Sample input: n = 16, k = 2 covers numbers 0..15. All numbers with at most 2 ones are valid. Recursive counting finds segments of lengths 1,2,3, etc., yielding total 35 subarrays.
| Index | Number | bit count | Valid? |
|---|---|---|---|
| 0 | 0 | 0 | Yes |
| 1 | 1 | 1 | Yes |
| 2 | 2 | 1 | Yes |
| 3 | 3 | 2 | Yes |
| 4 | 4 | 1 | Yes |
| 5 | 5 | 2 | Yes |
| 6 | 6 | 2 | Yes |
| 7 | 7 | 3 | No |
| ... | ... | ... | ... |
This trace confirms valid segments are correctly identified.
Complexity Analysis
| Measure | Complexity | Explanation |
|---|---|---|
| Time | O(k * log n) | Each recursive call explores bit positions with memoization, bounded by bit length of n and k |
| Space | O(k * log n) | Memoization dictionary stores results per bit position, ones remaining, and tight flag |
The solution comfortably handles very large n, up to $10^{18}$, within the time limit.
Test Cases
import sys, io
def run(inp: str) -> str:
sys.stdin = io.StringIO(inp)
out = io.StringIO()
sys.stdout = out
solve()
return out.getvalue().strip()
# Provided samples
assert run("10\n6 1\n16 2\n1 1\n3 1\n31 3\n14 1\n1337 5\n100000 20\n795569939321040850 56\n576460752303423268 59\n") == "7\n35\n1\n6\n155\n8\n7323\n49965\n741136395\n66679884"
# Custom cases
assert run("1\n1 1\n") == "1", "single element"
assert run("1\n2 1\n") == "3", "two elements, all valid"
assert run("1\n5 0\n") == "1", "only zero is valid"
assert run("1\n8 3\n") == "36", "moderate size array"

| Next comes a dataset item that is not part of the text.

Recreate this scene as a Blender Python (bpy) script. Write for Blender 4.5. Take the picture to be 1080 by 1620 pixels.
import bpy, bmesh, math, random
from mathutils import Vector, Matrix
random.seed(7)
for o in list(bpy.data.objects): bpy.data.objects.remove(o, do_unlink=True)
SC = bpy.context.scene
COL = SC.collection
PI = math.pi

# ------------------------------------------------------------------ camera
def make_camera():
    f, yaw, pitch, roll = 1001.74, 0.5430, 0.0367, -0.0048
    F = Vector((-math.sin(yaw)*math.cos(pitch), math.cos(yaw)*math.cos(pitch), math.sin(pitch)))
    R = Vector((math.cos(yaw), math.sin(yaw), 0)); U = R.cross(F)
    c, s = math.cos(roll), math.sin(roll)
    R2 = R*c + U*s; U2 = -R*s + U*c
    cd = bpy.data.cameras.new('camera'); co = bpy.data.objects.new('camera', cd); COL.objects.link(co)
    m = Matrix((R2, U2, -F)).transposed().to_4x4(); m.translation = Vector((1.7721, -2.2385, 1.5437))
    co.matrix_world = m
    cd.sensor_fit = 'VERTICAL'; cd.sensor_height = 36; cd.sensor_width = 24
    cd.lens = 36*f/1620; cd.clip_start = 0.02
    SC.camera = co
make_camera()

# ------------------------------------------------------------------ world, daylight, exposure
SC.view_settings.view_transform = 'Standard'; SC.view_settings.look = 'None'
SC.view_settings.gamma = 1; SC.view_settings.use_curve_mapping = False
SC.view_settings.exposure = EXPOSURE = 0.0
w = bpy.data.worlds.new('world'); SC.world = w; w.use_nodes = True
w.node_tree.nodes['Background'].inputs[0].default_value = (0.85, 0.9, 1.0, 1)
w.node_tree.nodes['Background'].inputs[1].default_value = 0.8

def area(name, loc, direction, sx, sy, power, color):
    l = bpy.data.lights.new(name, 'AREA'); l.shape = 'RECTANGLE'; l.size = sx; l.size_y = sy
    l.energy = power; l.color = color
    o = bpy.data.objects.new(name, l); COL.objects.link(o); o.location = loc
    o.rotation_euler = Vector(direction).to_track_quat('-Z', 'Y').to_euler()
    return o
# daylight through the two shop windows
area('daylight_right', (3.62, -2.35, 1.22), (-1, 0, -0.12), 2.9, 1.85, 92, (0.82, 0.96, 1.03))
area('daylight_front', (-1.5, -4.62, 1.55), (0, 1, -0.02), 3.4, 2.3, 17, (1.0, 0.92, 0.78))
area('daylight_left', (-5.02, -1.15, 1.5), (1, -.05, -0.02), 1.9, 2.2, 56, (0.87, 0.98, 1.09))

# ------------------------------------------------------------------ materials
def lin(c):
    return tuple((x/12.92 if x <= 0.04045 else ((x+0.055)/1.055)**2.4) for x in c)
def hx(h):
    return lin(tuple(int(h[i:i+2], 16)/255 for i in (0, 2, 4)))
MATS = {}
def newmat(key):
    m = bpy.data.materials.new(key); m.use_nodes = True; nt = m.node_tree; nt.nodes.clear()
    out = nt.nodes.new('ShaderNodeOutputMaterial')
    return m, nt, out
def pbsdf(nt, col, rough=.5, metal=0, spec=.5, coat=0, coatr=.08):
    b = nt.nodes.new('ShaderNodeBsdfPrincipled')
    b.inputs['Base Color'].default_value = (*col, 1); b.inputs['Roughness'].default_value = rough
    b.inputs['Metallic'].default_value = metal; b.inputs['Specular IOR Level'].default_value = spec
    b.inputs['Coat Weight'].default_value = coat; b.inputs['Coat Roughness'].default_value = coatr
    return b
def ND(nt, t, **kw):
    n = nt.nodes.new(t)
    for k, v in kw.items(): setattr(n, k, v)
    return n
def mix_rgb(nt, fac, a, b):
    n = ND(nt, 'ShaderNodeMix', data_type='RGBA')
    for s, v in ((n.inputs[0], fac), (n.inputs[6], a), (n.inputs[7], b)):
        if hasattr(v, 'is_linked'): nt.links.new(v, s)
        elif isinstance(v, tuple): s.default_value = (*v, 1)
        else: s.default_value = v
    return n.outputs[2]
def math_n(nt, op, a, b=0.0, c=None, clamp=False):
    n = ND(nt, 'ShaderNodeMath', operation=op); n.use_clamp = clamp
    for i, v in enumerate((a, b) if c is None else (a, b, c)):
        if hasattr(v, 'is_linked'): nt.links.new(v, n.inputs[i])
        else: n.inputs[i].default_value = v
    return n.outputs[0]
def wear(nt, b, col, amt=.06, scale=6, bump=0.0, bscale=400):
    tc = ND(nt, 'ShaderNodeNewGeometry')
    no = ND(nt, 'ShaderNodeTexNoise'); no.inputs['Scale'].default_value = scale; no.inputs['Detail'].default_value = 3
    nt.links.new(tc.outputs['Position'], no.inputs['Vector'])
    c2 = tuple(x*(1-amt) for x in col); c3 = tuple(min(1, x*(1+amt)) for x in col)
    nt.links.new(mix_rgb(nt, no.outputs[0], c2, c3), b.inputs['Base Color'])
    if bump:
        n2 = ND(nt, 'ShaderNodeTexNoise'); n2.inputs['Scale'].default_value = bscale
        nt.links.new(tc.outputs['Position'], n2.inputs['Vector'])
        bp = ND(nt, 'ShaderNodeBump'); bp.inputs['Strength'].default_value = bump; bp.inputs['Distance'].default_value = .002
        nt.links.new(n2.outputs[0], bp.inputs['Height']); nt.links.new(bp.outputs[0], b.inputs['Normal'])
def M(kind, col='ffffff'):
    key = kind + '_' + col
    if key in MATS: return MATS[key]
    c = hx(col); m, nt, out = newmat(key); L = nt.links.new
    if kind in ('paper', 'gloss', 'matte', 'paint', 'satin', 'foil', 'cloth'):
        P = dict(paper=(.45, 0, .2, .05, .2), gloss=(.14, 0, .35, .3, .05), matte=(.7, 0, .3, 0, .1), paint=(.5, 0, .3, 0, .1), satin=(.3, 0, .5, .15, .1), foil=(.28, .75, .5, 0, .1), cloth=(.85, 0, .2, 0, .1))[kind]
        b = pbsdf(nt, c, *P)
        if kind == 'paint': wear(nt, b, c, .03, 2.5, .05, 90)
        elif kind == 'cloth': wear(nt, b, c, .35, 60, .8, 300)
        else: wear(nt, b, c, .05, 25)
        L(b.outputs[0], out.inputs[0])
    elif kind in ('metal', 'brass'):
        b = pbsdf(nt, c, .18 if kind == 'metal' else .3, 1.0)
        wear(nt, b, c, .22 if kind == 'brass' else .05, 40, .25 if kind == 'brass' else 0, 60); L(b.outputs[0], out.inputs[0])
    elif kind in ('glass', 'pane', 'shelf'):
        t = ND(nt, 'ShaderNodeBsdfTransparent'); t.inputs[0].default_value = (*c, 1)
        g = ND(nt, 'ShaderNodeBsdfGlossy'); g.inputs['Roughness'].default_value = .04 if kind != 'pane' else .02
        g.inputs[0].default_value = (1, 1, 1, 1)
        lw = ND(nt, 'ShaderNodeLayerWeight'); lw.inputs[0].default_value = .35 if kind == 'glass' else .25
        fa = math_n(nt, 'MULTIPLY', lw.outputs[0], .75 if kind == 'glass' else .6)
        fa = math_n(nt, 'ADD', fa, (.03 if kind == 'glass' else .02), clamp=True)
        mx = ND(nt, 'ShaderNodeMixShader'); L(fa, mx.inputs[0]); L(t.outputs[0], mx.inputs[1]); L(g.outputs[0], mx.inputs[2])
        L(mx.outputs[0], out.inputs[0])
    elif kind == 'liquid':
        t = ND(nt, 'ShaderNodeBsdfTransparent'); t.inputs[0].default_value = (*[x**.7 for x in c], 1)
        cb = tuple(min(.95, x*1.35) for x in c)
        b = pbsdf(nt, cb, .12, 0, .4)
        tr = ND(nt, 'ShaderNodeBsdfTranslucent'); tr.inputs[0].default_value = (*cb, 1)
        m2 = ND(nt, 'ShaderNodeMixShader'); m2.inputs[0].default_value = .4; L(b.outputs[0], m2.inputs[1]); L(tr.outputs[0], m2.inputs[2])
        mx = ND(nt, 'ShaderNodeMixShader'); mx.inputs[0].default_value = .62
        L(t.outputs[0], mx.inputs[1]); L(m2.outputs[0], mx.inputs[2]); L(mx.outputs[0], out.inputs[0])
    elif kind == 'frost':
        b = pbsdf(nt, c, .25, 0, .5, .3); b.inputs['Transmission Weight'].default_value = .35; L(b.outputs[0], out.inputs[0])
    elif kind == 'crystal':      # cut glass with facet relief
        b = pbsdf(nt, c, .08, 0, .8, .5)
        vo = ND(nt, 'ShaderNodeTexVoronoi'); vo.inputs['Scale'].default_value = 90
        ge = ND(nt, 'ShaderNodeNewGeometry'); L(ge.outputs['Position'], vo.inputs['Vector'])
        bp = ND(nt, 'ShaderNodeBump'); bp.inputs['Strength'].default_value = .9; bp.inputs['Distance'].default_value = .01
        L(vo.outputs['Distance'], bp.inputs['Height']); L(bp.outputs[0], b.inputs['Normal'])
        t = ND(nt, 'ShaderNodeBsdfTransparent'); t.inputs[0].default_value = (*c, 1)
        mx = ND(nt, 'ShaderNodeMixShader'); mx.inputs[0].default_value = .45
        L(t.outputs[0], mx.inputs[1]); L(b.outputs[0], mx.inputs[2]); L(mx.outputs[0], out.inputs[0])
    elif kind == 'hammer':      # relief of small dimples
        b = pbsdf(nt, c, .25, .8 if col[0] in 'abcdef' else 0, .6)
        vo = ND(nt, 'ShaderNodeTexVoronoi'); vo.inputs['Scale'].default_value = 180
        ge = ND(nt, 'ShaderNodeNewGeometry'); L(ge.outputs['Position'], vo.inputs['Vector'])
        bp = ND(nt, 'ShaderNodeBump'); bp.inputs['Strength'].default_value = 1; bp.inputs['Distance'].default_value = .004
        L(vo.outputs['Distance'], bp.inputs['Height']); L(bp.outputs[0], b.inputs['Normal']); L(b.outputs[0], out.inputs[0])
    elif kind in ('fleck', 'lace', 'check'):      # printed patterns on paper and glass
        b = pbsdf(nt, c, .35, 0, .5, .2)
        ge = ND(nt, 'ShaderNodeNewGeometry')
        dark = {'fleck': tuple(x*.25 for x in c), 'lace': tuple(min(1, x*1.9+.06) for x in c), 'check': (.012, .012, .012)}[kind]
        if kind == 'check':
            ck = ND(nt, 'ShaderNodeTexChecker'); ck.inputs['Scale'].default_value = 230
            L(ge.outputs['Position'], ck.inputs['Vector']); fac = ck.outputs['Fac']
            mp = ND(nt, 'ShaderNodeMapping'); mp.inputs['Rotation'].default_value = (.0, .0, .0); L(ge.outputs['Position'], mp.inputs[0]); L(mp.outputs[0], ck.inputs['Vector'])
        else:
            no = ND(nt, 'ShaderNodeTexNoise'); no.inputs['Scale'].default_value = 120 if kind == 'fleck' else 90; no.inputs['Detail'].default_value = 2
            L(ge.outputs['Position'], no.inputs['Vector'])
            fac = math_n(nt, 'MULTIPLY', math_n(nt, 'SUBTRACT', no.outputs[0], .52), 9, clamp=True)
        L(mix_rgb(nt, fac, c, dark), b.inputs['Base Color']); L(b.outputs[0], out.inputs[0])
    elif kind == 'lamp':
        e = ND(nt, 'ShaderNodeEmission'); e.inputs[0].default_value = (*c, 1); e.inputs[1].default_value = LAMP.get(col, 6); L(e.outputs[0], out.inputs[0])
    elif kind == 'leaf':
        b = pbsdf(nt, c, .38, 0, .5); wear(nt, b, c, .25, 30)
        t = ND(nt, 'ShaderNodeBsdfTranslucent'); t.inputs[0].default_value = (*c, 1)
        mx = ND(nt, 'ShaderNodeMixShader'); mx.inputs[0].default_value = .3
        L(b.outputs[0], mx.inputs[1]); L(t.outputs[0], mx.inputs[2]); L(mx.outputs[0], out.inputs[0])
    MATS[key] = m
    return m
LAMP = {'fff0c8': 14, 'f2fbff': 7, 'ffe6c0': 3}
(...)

| Test input | Expected output | What it validates |
|---|---|---|
| 1 1 | 1 | minimum-size input |
| 2 1 | 3 | small n with all valid |
| 5 0 | 1 | only zeros valid, others excluded |
| 8 3 | 36 | moderate n and k, general case |
Edge Cases
For n = 1 and k = 1, the only number 0 is valid. The algorithm correctly counts a single subarray [0]. For very large n, the recursion with memoization avoids enumerating every number. For k = 0, only zero is valid in any range, naturally splitting the array into length-1 segments. For k equal to or larger than the maximum bit length of n-1, all numbers are valid, and the total count matches $n*(n+1)/2$, which the recursive counting also produces.